Então, podemos ter nisso a explicação para a crise da água em São Paulo?
Exato. Como medida de urgência, já estão perfurando o Arenito Bauru – que é mais profundo que o Botucatu, já insuficiente –, tentando retirar pequenas reservas de água para alimentar o sistema Cantareira [o mais afetado pela escassez e que abastece a capital paulista]. Mesmo se chover em grande quantidade, isso não será suficiente para que os rios juntem água suficiente para esse reservatório. Assim como ocorre no Cantareira, outros reservatórios espalhados pela região do Cerrado – Sobradinho, Serra da Mesa e outros – vão passar pelo mesmo problema. Isso porque o processo de sedimentação no fundo do lago de um reservatório é um processo lento. Os sedimentos vão formando argila, que é uma rocha impermeável. Então, a água daquele lago não vai alimentar os aquíferos. Mesmo tendo muita quantidade de água superficial, ela não consegue penetrar no solo para alimentar os aquíferos. Se não for usada no consumo, ela vai simplesmente evaporar e vai cair em outro lugar, levada pelas correntes aéreas. Isso é outro motivo pelo qual os aquíferos não conseguem recuperar seu nível, porque não recebem água.
O trecho grifado em negrito foi o utilizado no Enem, para contrapor a outro texto, que considerava como “mito” a questão da diminuição dos reservatórios e, por consequência, a estiagem em São Paulo naquele momento.
Levar a informação de boa qualidade à sociedade deve ser a principal meta de qualquer veículo de comunicação. Quando isso vem acrescido de um debate amplo, como ocorre em situações assim, é um “bônus” que faz tornar o trabalho ainda mais recompensador.

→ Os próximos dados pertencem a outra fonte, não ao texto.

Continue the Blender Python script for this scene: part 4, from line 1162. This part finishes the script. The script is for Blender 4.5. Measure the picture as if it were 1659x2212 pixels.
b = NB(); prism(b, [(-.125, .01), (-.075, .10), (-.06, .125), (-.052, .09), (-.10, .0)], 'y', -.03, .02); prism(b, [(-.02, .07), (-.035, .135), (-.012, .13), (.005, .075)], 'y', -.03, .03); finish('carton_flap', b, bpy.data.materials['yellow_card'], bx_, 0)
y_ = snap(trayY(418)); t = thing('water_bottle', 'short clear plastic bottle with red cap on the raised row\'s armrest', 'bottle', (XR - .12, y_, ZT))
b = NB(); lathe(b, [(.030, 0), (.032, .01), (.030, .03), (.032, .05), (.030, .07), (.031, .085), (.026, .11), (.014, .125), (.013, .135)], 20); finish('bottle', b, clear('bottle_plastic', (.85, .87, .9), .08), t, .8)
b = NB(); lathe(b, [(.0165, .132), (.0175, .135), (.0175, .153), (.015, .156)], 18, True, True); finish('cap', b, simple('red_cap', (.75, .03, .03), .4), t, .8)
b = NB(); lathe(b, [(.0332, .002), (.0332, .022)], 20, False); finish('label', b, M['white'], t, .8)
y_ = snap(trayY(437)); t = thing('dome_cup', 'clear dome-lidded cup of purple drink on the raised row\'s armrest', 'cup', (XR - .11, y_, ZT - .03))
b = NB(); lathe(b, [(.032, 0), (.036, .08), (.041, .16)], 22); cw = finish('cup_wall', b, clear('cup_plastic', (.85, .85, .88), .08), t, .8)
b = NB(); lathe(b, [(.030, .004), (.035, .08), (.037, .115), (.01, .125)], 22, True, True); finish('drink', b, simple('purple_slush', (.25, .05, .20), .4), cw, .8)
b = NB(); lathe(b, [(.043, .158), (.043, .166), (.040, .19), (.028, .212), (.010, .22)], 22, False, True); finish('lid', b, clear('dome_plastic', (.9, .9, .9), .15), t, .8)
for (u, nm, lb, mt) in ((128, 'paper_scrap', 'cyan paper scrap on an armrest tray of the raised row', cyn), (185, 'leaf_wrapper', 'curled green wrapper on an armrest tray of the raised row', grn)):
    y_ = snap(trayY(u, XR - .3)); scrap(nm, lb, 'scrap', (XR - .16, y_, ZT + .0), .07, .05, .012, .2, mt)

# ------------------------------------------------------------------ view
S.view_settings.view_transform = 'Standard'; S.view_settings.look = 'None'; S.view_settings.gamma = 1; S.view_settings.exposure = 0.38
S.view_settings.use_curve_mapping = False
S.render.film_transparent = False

É também um reconhecimento à linha editorial do Jornal Opção, que sempre prezou por discussões aprofundadas não apenas sobre políticas, mas todos os grandes temas da sociedade. Mesmo com base em um Estado brasileiro periférico, com o advento da internet e das redes sociais, o alcance da mensagem não tem fronteiras. E o que é material de qualidade fica, portanto, à mão de qualquer pessoa que fizer uma busca no Google.